Markets were little changed on Tuesday.
The S&P 500 was flat, the STOXX Europe 600 fell 0.1 percent and the Nikkei 225 fell 0.2 percent.
“No one is prepared to take on too much risk ahead of the Bank of Japan and the Fed Open Market Committee meetings,” said Chris Weston, chief market analyst in Melbourne at IG Ltd.
The BoJ's task looks particularly difficult after a report today showed that Japan's exports fell 9.6 percent in August, an 11th consecutive month of decline.
Indeed, Bruce Einhorn at Bloomberg suggested that the BoJ may be running out of options.
“Not even sub-zero interest rates have helped weaken the yen,” he wrote, noting that the yen is up 18 percent against the dollar since the start of the year despite negative interest rates.

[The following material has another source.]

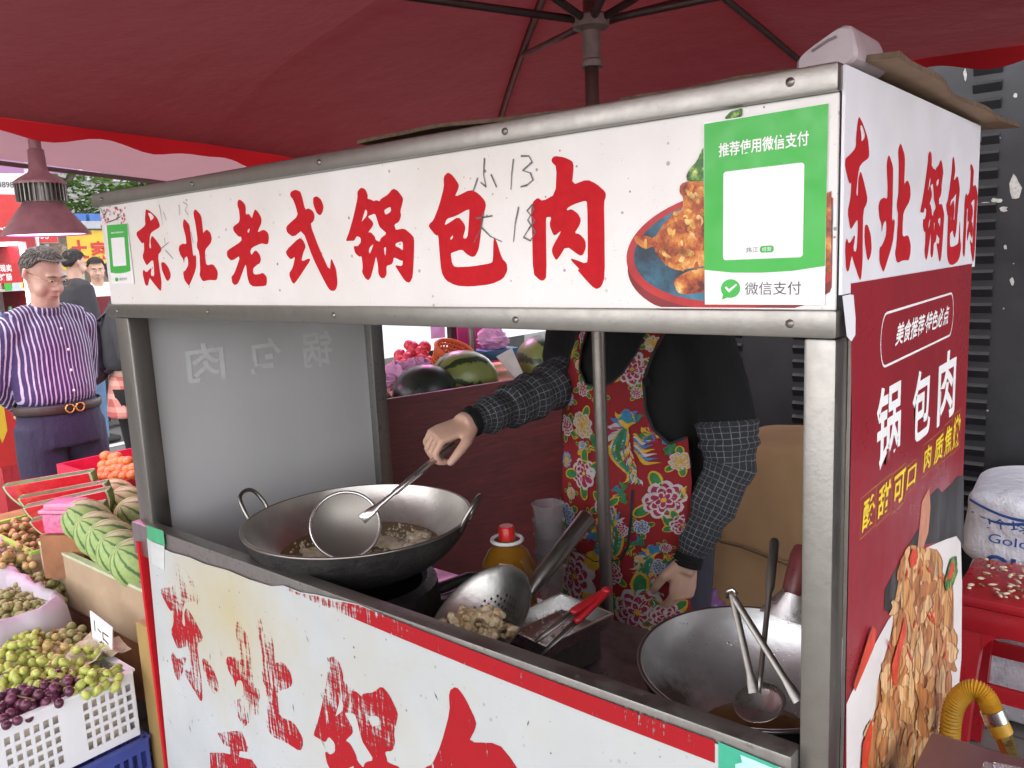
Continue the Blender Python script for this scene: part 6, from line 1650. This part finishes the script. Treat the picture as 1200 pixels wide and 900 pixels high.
for y in (SY0+.022,SY1-.022): MB().box((SX0+.03,y-.006,.27),(SX1-.03,y+.006,.315), .003).build('stretcher', RPL, so_, True, 40)
for x in (SX0+.022,SX1-.022): MB().box((x-.006,SY0+.05,.27),(x+.006,SY1-.05,.315), .003).build('stretcher', RPL, so_, True, 40)
# arched gussets at the top corners of the stool's openings
m = MB()
for y in (SY0+.014,):
    for x, s_ in ((SX0+.070,1),(SX1-.070,-1)):
        lp = [(x,SZ-.099)]+[(x+s_*.06*(1-cos(t)), SZ-.099-.06*(1-sin(t))) for t in [pi/2*(1-k/8) for k in range(9)]]
        lp = [(x,SZ-.099),(x,SZ-.165)]+[(x+s_*.06*(1-cos(pi/2*k/8)), SZ-.165+.066*sin(pi/2*k/8)) for k in range(1,9)]
        n = len(lp); m.add([(a,y,b_) for a,b_ in lp]+[(a,y+.006,b_) for a,b_ in lp], [tuple(range(n)),tuple(range(n,2*n))[::-1]]+[(k,(k+1)%n,n+(k+1)%n,n+k) for k in range(n)])
m.build('gusset', RPL, so_)
q = MB(); rg = random.Random(8)
for i in range(150):
    q.cur = rg.choice((0,0,1,2)); c = V((rg.uniform(SX0+.03,SX1-.02),rg.uniform(SY0+.03,SY1-.03),SZ+.004+rg.random()*.01)); a = rg.uniform(0,3)
    q.ball(c,(rg.uniform(.004,.014),rg.uniform(.003,.006),.003),7,4,(sin(a)*.3,cos(a)*.3,1))
tag(q.build('vegetable_scraps', [M('scrap_pale',(.60,.50,.36),.6),M('scrap_red',(.35,.05,.03),.6),M('scrap_brown',(.22,.12,.05),.7)], None, True), 'pale and red vegetable scraps strewn over the red stool', 'scraps', None, 'stuff')
# mauve box, clear lunch box, hose
mb_ = MB().box((.036,-.25,.0),(.62,.262,.85), .008); tag(mb_.build('cabinet', M('mauve_laminate',(.155,.075,.085),.38,var=.1,scale=5), None, True, 40), 'mauve topped cabinet at the near right corner of the cart', 'cabinet')
lb = thing('takeout_box', (.17,.165,.85), 'clear plastic takeout lid lying on the mauve cabinet', 'lid')
q = MB().obox(V((.17,.170,.857)), V((.055,.012,0)), V((-.012,.05,0)), V((0,0,.006)), .004); q.build('lid', CLR.mat, lb, True, 40)
q = MB().obox(V((.17,.170,.8665)), V((.046,.010,0)), V((-.010,.041,0)), V((0,0,.003)), .002); q.build('raised_panel', CLR.mat, lb, True, 40)
YEL = M('yellow_hose', (.52,.29,.025), .42, var=.2, scale=30); BRASS = M('brass', (.58,.44,.15), .32, metal=1, var=.2, scale=30)
hs_ = thing('gas_hose', px(1118,862,1,.47), 'yellow corrugated gas hose curving up behind the mauve cabinet', 'hose')
hp = [px(*p,1,.47) for p in ((1114,930),(1113,880),(1114,850),(1119,826),(1130,812),(1143,808),(1154,815),(1161,828),(1165,838))]
fine = []
for i in range(len(hp)-1):
    for k in range(12):
        t = k/12; a = hp[max(0,i-1)]; b_ = hp[i]; c = hp[i+1]; d = hp[min(len(hp)-1,i+2)]
        fine.append(.5*((2*b_)+(c-a)*t+(2*a-5*b_+4*c-d)*t*t+(3*b_-a-3*c+d)*t**3))
MB().tube(fine, [.0135+.0016*(1 if (i//1)%2 else -1) for i in range(len(fine))], 14, flat=(0,1,0)).build('tube', YEL, hs_, True, 30)
e0, e1 = hp[-1], px(1178,868,1,.47); dv = (e1-e0).normalized()
MB().tube([e0-dv*.008,e0+dv*.010], .0165, 14).build('clamp', STEEL_B, hs_, True, 40)
MB().tube([e0+dv*.010,e0+dv*.014,e0+dv*.028,e0+dv*.030], [.0145,.015,.015,.011], 14).build('collar', YEL, hs_, True, 40)
MB().tube([e0+dv*.030,e0+dv*.034,e0+dv*.052,e0+dv*.054,e0+dv*.075], [.012,.0125,.0125,.009,.009], 6).build('nut', BRASS, hs_, False)
MB().tube([e0+dv*.07,e0+dv*.085+V((.01,0,-.006)),e0+dv*.085+V((.05,.0,-.03)),e0+dv*.085+V((.05,.0,-.60))], .008, 8).build('pipe', BRASS, hs_, True)

# ------------------------------------------------------------------ the street
ASP = NT('asphalt'); co_ = ASP.coord(); ASP.set(Base_Color=ASP.mix(ASP.ramp(ASP.noise(co_,.7,5),[(.35,0),(.65,.6)]), ASP.ramp(ASP.noise(co_,140,3),[(.3,(.085,.085,.085)),(.7,(.15,.148,.145))]), (.10,.098,.10)), Roughness=.85); ASP.bump(ASP.noise(co_,160,4),.5,.01)
PAV = NT('paving'); co_ = PAV.coord(); bk_ = PAV.n('TexBrick'); PAV.link(co_, bk_.inputs[0]); bk_.inputs['Scale'].default_value = 2.2; bk_.inputs['Mortar Size'].default_value = .012
bk_.inputs[1].default_value = (.20,.19,.18,1); bk_.inputs[2].default_value = (.25,.235,.22,1); bk_.inputs[3].default_value = (.09,.085,.08,1)
PAV.set(Base_Color=PAV.mix(PAV.ramp(PAV.noise(co_,3,6),[(.4,0),(.7,.6)]), bk_.outputs[0], (.11,.10,.09)), Roughness=.8); PAV.bump(bk_.outputs[1], -.3, .004)
def slab(name, mat, x0,x1,y0,y1,z):
    o = MB().quad((x0,y0,z),(x1,y0,z),(x1,y1,z),(x0,y1,z)).build(name, mat); o['kind'] = 'structure'; return o
slab('ground', PAV.mat, -300,300,-300,300,-.008)
slab('road', ASP.mat, -16,-2.35,-80,80,-.004)
LINEP = M('road_paint', (.66,.66,.62), .7, var=.12, scale=9)
o = slab('road_marking', LINEP, -6.86,-6.74,-30,40,0.0)
slab('road_marking', LINEP, -9.9,-9.78,-30,40,0.0)
o = MB().box((-16.4,-60,-.01),(-16,60,.13)).build('kerb', M('kerb_stone',(.33,.32,.31),.8)); o['kind'] = 'structure'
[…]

Einhorn quoted Tom Murphy, managing partner of Family Office Research and Management in Sydney, as saying that Kuroda's quantitative easing “is losing its firepower”. Marcel Thieliant, Japan economist with Capital Economics in Singapore, said: “They are near the limits of what they can do.”
HSBC economists led by Frederic Neumann wrote: “Short of more radical options like helicopter money and foreign bond purchases, which both seem unlikely for now due to legal and political reasons, officials have few options left to ease policy meaningfully.”
A report last year by Jacob M Schlesinger had already warned as much. “Key policy makers argued Japan’s demography determined its economic destiny, that a contracting population inevitably dictated the country’s deflationary decline,” he wrote.
One of those policy makers was former BoJ governor Masaaki Shirakawa. In May 2012, Shirakawa delivered a speech where he cited global evidence that “the population growth rate and inflation correlate positively”, in “sharp contrast with the recently waning correlation between money growth and inflation.”